1.4 Supplier shall apply any Service Credits only against future payments for the Hosted Services otherwise due from the Customer. Service Credits will not entitle the Customer to any refund or other payment from the Supplier. A Service Credit will be applicable and issued only if the credit amount for the applicable monthly billing cycle is greater than £1 GBP. Service Credits may not be transferred or applied to any other account.

 

1.5 Customer’s sole and exclusive remedy for any Unavailability of the Hosted Services is the receipt of a Service Credit in accordance with the terms of this SLA.

 

1.6 To receive a Service Credit, the Customer must submit a claim by emailing support@n-gage.io. To be eligible, the credit request must be received by Supplier by the end of the billing cycle following the one in which the incident occurred and must include:

 

1.6.1 The words “SLA Credit Request” in the subject line, and 

 

1.6.2 The dates and times of each Unavailability incident in respect of which the Customer is claiming.

 

1.7 If the Monthly Uptime Percentage of the credit request is confirmed by Supplier and is less than the Target Availability, Supplier will issue the Service Credit to the Customer within one billing cycle following the month in which the request is confirmed by it. Customer’s failure to provide the request and other information as required above will disqualify the Customer from receiving a Service Credit.

 

Maintenance, New Versions & New Products

 

1.8 The Supplier may from time to time provide and install: (a) minor improvements, updates, enhancements, error corrections, upgrade scripts, and changes to the Supplier Software (each containing updates to the help files and documentation) (“Maintenance Releases”); and (b) new releases, new versions, updates, and modifications to the Supplier Software that do not constitute New Products (as generally available in accordance with the Supplier’s timetable for releasing new versions as amended from time to time and available on request including updates to the help files and documentation) (“New Version”).

 

1.9 Nothing in this Contract shall entitle the Customer to any new version of the products which from time to time is publicly marketed and offered for purchase by the Supplier in the course of its normal business, being a version which contains such significant differences from the previous versions as to be generally accepted in the marketplace as constituting a new product (“New Product”).

 

1.10 Without limiting the generality of paragraph 1.9, the Customer expressly acknowledges that it is not entitled under the Contract to:

 

1.10.1 items identified as Excluded Platform Features in the Platform Functionality Document, and/or

 

1.10.2 any platform features not expressly identified as Additional Platform Features in the Platform Functionality Document.

 

Support

 

1.11 In response to errors in the Hosted Services and/or the Supplier Software reported to the Supplier’s helpdesk in accordance with paragraphs 1.16 - 1.17 (below), the Supplier may provide a Solution on a timescale that it in its sole discretion considers to be reasonable having regard to the nature of the error. Solutions will typically be provided at the next applicable release cycle, provided the errors reports are not Out of Scope. Our anticipated support response and resolution times will generally fall under two categories; Critical Response & Resolution and Non-Critical Response & Resolution.
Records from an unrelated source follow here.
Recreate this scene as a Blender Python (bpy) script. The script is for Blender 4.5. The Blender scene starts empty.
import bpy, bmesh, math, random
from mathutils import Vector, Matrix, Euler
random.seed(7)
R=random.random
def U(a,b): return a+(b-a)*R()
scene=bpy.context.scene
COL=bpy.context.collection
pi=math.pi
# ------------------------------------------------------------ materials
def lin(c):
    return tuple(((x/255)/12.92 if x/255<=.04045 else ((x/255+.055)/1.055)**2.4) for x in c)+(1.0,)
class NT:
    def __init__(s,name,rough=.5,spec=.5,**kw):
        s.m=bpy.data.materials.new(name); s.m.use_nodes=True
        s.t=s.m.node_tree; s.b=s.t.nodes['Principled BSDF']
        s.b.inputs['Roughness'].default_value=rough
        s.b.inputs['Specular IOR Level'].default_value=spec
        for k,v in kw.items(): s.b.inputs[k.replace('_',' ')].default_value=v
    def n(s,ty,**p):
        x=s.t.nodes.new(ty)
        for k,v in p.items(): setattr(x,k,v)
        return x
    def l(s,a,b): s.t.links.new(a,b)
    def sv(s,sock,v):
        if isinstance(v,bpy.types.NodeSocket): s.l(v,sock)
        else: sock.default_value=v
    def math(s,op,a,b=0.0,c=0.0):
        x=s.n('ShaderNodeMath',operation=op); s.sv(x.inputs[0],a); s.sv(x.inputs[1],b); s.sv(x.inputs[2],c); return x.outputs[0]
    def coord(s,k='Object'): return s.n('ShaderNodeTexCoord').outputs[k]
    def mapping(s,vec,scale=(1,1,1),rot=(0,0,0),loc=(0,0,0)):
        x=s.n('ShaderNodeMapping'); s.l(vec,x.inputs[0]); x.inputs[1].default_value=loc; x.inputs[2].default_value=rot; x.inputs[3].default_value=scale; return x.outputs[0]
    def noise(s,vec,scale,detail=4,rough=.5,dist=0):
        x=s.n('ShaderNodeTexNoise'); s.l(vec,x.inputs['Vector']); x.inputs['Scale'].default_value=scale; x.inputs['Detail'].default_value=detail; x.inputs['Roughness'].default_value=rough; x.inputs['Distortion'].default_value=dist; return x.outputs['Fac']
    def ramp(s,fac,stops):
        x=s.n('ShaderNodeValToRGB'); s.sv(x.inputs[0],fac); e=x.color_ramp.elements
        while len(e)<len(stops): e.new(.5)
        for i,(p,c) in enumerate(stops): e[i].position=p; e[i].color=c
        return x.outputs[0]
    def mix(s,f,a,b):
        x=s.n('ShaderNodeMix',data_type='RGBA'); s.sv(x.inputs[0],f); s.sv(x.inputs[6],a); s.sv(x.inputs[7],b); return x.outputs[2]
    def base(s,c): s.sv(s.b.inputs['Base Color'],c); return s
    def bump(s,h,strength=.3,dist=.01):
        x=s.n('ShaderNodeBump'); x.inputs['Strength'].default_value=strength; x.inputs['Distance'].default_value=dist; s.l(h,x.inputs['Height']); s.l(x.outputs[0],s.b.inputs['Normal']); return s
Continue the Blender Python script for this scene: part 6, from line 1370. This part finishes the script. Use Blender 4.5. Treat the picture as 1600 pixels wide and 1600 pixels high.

Critical Response & Resolution:
Services are unavailable for all Users or Services prevents the Customer from executing one or more critical business processes for a substantial number of Users, or Services are usable with limited capabilities and/or intermittent interruptions which have serious business Impact on the customer.
Response Time: Less than 60 minutes
Resolution Time: Less than one working day

Non Critical Response & Resolution:
Disruption of Services where a workaround is available or functionality is not imperative to business operations. Disruption does not have a significant impact on business operations, but may impair nonessential functions of the Services or adversely affect the use of some of the Services.

Response Time: Less than one working day
Resolution Time: Less than five working days

 

1.12 “Solutions” are fixes or workarounds that eliminate an error or reduce its effects, which are provided remotely and which may (or may not) include Supplier providing Maintenance.

 

1.13 “Out of Scope” means errors that fall outside the scope of the Supplier’s responsibilities under this Contract and/or result directly or indirectly from the Customer’s: (a) misuse or improper use of the Hosted Services and/or the Supplier Software; and/or (b) combination, merger, or use of the Hosted Services and/or the Supplier Software with any hardware or software outside the Customer Infrastructure and/or Connectivity Infrastructure.

 

1.14 The parties may agree that the Supplier will provide certain support and maintenance services in respect of Out of Scope errors as Services under an SOW.

Environment

 

1.15 The Customer is responsible for procuring and maintaining the Customer Infrastructure and Connectivity Infrastructure.

 

1.16 Maintenance Releases and New Versions may require enhancements to the Customer Infrastructure and Connectivity Infrastructure. The Supplier will advise the Customer if such enhancements are required. The Customer is responsible for procuring and implementing such enhancements. The parties may agree that the Supplier will provide assistance with implementation as Services under an SOW.

 

Contacting the Company

 

1.17 The Supplier’s support operates during the “Support Hours”: from 09:00 – 18:00, 7 days a week, including public holidays.

 

1.18 The Customer may only contact the Supplier in respect of support queries as follows: (a) email: support@n-gage.io; or (b) where available, support requests can be submitted using a custom form within the Supplier app.

 

1.19 References to hours in this Service Level Agreement do not include hours outside the Support Hours.